Filipino Labor Rights Journalist Assassinated

Of the innumerable tragedies in the Philippines, the biggest one may be that there is no sign of better things to come. Today let's remember Dong Batul, a journalist who was killed by gunmen earlier this week on May 22. He was concerned with mistreated workers, including some in Taiwan, and the plight of the poor. Excerpts of various emails, news releases and reports (all via the APMM) tell the story:
...another Filipino radio announcer was shot dead by motorcycle riding assassins in Palawan.
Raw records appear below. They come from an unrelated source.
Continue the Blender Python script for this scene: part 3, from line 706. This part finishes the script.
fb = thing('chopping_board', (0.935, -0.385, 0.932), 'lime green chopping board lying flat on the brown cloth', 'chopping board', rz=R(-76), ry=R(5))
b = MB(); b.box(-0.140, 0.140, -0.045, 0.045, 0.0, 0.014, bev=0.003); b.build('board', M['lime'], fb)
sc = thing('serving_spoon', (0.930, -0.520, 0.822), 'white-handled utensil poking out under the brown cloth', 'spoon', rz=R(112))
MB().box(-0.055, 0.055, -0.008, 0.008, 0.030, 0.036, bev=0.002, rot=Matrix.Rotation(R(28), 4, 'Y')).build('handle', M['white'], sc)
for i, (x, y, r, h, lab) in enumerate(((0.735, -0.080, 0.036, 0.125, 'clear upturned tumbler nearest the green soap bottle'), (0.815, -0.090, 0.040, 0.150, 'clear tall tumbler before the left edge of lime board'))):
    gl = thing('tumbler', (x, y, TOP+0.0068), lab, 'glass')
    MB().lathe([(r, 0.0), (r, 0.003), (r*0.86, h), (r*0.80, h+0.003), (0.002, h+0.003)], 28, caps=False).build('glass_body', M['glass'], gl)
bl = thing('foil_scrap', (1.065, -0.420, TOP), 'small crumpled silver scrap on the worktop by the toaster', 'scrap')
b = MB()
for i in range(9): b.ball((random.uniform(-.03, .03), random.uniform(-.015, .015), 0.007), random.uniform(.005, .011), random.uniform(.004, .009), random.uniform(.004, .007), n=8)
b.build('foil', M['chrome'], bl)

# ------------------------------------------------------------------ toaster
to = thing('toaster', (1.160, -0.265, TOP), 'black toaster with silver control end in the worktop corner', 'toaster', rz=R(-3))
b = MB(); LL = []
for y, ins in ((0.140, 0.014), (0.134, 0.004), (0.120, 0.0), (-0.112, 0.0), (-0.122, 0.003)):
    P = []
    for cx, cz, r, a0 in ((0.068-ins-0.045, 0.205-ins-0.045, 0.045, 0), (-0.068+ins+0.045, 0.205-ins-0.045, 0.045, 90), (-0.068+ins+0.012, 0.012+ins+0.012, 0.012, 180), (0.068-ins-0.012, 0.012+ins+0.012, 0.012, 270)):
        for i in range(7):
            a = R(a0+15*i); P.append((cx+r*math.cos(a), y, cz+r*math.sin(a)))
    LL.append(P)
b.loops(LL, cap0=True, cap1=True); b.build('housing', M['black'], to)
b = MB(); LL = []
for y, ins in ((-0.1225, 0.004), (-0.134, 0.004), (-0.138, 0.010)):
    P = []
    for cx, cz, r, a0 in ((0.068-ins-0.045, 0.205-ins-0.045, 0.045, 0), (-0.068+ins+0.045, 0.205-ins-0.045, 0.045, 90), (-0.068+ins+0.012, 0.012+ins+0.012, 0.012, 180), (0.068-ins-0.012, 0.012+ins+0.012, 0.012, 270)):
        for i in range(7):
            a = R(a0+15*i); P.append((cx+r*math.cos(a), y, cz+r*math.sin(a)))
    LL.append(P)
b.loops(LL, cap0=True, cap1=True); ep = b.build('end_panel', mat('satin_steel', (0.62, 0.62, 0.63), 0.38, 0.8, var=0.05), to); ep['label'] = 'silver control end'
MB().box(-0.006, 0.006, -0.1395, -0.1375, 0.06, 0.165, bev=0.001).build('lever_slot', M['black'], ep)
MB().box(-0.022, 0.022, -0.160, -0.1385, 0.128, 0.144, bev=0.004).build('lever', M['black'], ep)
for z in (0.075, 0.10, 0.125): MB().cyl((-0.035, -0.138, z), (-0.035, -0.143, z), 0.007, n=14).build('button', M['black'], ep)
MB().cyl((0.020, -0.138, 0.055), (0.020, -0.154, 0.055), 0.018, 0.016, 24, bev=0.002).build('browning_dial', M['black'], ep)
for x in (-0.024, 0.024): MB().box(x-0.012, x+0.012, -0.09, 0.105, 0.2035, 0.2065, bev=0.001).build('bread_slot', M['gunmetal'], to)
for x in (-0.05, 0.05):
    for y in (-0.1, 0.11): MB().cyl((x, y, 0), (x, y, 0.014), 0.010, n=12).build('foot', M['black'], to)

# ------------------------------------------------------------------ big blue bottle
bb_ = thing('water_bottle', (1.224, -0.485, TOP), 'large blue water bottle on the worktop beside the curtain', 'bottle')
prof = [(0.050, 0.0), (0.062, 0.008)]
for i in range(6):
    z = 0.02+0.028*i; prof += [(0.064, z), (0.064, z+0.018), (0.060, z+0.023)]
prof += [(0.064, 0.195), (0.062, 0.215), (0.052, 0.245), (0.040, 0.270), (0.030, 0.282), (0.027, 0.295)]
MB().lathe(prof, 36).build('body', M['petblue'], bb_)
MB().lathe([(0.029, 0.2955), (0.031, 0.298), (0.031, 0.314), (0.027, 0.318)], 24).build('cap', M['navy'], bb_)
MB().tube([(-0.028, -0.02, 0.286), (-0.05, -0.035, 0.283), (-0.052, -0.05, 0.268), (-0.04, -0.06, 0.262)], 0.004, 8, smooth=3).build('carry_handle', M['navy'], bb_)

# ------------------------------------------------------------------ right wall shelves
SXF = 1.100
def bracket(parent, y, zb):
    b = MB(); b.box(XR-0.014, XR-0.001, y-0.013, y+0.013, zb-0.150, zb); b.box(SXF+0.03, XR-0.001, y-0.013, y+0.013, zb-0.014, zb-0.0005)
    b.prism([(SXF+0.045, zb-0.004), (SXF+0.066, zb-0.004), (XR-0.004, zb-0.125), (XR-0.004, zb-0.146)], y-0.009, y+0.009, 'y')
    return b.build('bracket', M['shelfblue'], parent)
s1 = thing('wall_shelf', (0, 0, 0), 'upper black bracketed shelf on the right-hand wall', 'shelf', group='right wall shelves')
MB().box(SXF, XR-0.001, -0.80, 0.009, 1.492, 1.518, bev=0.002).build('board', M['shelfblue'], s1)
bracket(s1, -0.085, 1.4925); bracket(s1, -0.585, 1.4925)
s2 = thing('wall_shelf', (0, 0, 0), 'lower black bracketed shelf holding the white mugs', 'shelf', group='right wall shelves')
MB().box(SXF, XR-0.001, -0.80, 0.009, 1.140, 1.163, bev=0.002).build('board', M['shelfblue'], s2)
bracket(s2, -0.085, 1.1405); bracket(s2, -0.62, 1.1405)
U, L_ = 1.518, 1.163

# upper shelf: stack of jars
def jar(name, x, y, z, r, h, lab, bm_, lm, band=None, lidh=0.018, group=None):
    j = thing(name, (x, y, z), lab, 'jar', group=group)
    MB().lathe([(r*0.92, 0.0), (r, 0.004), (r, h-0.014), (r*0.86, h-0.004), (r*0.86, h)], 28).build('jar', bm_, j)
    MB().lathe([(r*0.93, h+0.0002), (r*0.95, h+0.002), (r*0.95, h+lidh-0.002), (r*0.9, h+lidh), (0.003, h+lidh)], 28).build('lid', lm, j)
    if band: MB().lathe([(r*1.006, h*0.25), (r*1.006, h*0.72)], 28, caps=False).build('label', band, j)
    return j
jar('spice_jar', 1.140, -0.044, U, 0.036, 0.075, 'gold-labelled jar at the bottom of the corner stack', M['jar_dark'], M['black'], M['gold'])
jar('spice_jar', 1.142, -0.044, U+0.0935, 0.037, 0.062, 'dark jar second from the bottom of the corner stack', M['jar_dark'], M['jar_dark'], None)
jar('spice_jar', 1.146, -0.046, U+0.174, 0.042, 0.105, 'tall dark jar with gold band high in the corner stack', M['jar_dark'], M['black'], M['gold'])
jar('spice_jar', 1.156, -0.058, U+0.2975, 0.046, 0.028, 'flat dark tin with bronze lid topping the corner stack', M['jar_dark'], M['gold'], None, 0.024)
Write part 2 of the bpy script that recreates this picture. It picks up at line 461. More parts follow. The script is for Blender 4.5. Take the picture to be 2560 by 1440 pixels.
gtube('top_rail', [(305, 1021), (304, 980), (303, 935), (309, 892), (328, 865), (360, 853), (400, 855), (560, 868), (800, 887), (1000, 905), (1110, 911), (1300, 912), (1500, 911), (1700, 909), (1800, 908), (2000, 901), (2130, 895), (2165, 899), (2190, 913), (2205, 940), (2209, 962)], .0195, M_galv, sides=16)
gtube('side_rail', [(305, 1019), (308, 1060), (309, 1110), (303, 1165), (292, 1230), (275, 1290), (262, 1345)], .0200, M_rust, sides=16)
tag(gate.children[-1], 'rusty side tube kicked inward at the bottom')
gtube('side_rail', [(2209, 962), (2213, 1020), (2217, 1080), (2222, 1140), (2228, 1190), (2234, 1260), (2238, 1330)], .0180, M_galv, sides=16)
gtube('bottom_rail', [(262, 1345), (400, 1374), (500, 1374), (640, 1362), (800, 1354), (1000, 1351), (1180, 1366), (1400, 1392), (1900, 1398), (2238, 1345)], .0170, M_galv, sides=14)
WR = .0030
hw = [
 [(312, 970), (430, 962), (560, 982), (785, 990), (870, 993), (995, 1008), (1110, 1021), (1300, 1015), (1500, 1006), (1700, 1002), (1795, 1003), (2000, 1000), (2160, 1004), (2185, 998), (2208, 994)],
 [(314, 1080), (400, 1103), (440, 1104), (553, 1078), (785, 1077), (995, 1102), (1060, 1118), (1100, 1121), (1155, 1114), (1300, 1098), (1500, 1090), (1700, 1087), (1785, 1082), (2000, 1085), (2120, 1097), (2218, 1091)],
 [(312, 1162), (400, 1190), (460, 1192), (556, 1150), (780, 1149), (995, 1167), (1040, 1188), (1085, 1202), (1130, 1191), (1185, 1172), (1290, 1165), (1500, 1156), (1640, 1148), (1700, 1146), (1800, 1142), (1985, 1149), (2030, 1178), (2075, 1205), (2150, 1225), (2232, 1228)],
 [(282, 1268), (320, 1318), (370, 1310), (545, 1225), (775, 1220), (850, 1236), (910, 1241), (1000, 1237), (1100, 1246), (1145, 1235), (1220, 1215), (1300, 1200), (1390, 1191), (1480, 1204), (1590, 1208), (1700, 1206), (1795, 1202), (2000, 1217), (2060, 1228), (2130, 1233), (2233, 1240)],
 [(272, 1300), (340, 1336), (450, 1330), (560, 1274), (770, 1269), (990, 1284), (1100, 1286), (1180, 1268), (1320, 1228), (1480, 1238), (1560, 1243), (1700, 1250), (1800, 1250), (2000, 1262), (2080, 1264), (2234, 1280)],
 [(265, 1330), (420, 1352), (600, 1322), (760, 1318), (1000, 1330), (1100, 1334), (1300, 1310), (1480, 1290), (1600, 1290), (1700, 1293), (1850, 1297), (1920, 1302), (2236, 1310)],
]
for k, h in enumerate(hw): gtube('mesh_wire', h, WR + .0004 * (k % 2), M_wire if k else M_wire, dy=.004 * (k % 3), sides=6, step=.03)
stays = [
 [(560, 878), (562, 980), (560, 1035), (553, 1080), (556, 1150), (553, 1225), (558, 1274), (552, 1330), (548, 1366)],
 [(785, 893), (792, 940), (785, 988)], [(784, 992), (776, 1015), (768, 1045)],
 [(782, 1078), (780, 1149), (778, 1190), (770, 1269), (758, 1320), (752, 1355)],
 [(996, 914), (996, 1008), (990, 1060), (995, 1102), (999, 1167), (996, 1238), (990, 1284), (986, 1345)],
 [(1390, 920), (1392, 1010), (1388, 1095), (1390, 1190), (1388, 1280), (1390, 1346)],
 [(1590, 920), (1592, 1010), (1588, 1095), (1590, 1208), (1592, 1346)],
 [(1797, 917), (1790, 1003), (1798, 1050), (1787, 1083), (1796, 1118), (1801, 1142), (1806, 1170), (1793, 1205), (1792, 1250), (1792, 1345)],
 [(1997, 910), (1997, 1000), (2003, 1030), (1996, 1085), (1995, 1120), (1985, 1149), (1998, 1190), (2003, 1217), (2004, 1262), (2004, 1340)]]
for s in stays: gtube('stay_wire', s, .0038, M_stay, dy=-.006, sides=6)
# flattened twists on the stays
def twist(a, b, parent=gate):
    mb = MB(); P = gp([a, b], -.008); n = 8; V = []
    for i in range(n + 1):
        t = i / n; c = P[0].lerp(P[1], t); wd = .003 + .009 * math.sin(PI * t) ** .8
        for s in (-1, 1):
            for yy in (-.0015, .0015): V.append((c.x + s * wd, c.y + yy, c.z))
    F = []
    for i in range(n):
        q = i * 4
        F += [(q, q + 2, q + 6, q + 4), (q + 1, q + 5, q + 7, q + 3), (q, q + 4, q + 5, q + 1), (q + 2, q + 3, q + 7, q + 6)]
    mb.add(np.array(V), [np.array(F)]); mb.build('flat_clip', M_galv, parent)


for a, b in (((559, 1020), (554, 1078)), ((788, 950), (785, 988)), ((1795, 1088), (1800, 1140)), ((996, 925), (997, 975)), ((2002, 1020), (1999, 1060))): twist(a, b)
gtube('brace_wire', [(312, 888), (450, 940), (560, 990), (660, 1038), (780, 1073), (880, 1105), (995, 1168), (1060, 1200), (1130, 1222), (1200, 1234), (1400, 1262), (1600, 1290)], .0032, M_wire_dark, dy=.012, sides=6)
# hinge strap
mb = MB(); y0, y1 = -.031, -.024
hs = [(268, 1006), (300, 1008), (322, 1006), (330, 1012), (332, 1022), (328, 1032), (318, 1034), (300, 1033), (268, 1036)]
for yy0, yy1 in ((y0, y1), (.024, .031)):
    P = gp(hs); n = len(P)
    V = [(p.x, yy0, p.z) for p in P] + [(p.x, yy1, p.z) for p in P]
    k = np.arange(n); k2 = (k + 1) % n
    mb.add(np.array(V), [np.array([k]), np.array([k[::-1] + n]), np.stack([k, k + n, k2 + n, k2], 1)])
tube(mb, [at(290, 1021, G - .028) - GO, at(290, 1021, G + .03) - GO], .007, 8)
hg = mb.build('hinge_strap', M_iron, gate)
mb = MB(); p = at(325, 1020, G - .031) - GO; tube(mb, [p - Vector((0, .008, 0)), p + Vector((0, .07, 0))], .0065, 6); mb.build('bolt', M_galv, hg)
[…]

His name is Fernando “Dong” Batul. Among his exposes was the situation of Filipino seafarers from Palawan who passed through a Local Government Unit placement agency in that province and who were deployed to Taiwan. These persons are now housed in Hope Center and joined our later protest activities in MECO and have become members of Migrante.


From an article on INQ7, a news web collaboration by major print and broadcast media in the Philippines.

PUERTO PRINCESA CITY-- Months ago, he bought a T-shirt bearing the slogan “Stop Killing Journalists” from a colleague, not knowing that he would later be counted among the long list of slain media persons.

Fernando “Dong” Batul, 36, a commentator of local radio station dyPR and a former vice mayor of this city, was shot dead by two men on a motorcycle at 6:35 a.m. yesterday on Valencia Street here.

He was driving his multi-cab on his way to work, which was 50 meters from the site of the ambush, Palawan police chief Senior Superintendent Elpidio de Asis said.

Batul suffered 12 bullet wounds -- four in the face, four in the chest, three in the back and one in the side, said Senior Inspector Jane Cordero. Police recovered four slugs from a .45-cal. pistol.

He was the 79th journalist killed in the Philippines since the ouster of the dictator Ferdinand Marcos in 1986, according to the National Union of Journalists of the Philippines (NUJP).

Last week after a journalist was beaten by a local official and a photographer was murdered, the Brussels-based International Federation of Journalists renewed its concern about the safety of media people in the Philippines.

It said that the situation had gone “from bad to worse.”

Reporters Sans Frontieres (Reporters Without Borders) has said in Paris that the Philippines is the most dangerous place for journalists after war-torn Iraq.

Batul, who earned the moniker “Bastonero ng Bayan,” was on his way to host his program “Bastonero” at the dyPR station owned by Palawan Broadcasting Corp. when he was attacked.

A witness reported that the gunmen, on a blue Honda XRM motorcycle, were wearing dark helmets, De Asis said.

Batul had been receiving death threats. A month ago, two grenades were thrown at his house but did not explode. The attacker left a note saying “it kills to be too talkative.”